Cameron’s biggest immediate headache will be how to deal with the SNP, since the Tories are now a one-party national government facing a one-party regional state within its own borders. It is hard to see how this relationship can be a constructive one. Cameron will make concessions to Scotland but there will be no meaningful collaboration, because neither side has any incentive to engage substantively with the political concerns of the other. The medium-term focus of the Cameron government will be on the promised in-out referendum on Europe. Perhaps this is not the time to be making predictions, after the most genuinely unpredictable election in living memory, but I think the referendum will happen and that Cameron is likely to win it. He will campaign for and probably secure a vote for Britain to remain in the European Union, subject to whatever concessions he is able to extract from Brussels. This will enhance his authority, and also his sense that he can govern effectively by asserting his own will.

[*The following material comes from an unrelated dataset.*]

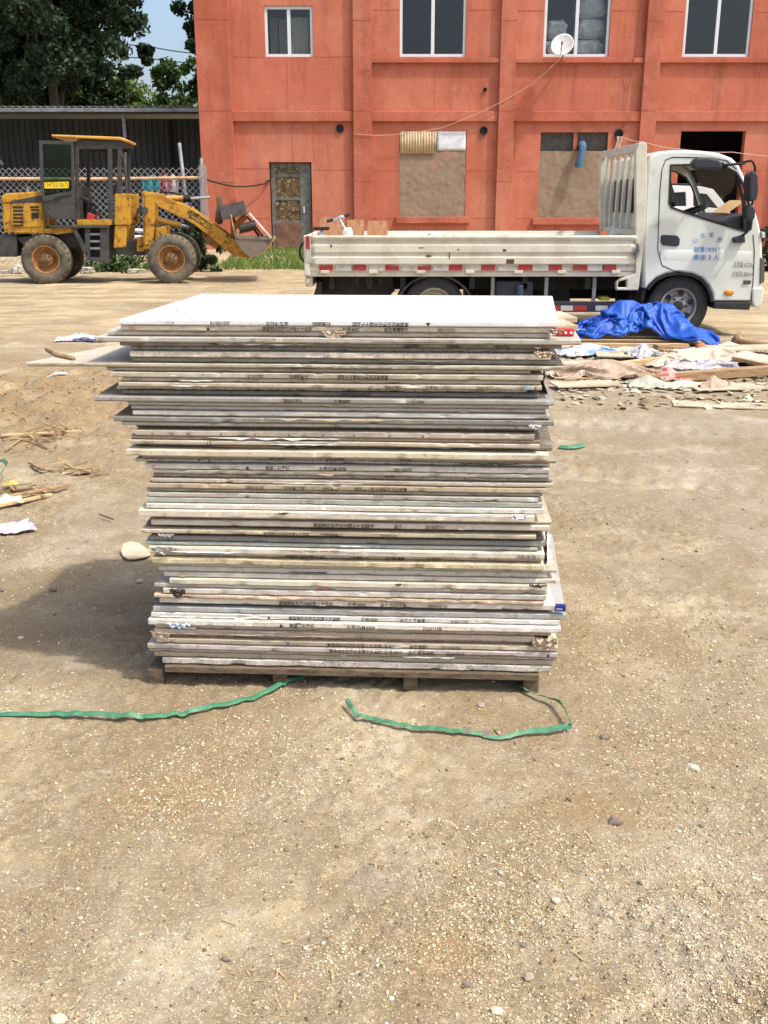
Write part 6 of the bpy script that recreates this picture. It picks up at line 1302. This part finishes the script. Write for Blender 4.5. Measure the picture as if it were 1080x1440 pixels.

None of this is good news for the Labour Party. This election has been a disaster for them, as it has too for the Liberal Democrats, who paid the price for locking themselves into a secure majority government for five years rather than seeing what they could achieve by working with a Tory minority administration. It is hard to know what the future holds for the Lib Dems. But for Labour it is finally time to abandon the idea that its primary purpose is to secure majorities in the House of Commons and that it should do nothing to put that prize at risk. It needs to become more like a typical European social democratic party, which recognises that nothing can be achieved without forging alliances with others. That is much easier said than done, not least because conventional social democracy on many parts of the European continent is facing its own uphill electoral battles. But this time there really is no alternative. Europe will become the focus of this Parliament and Britain’s place in Europe will be clearer before the end of it. That is where Labour needs to look not just for short-term tactical opportunities – a chance to split or defeat the government – but also for inspiration. Otherwise, this defeat really could be the end.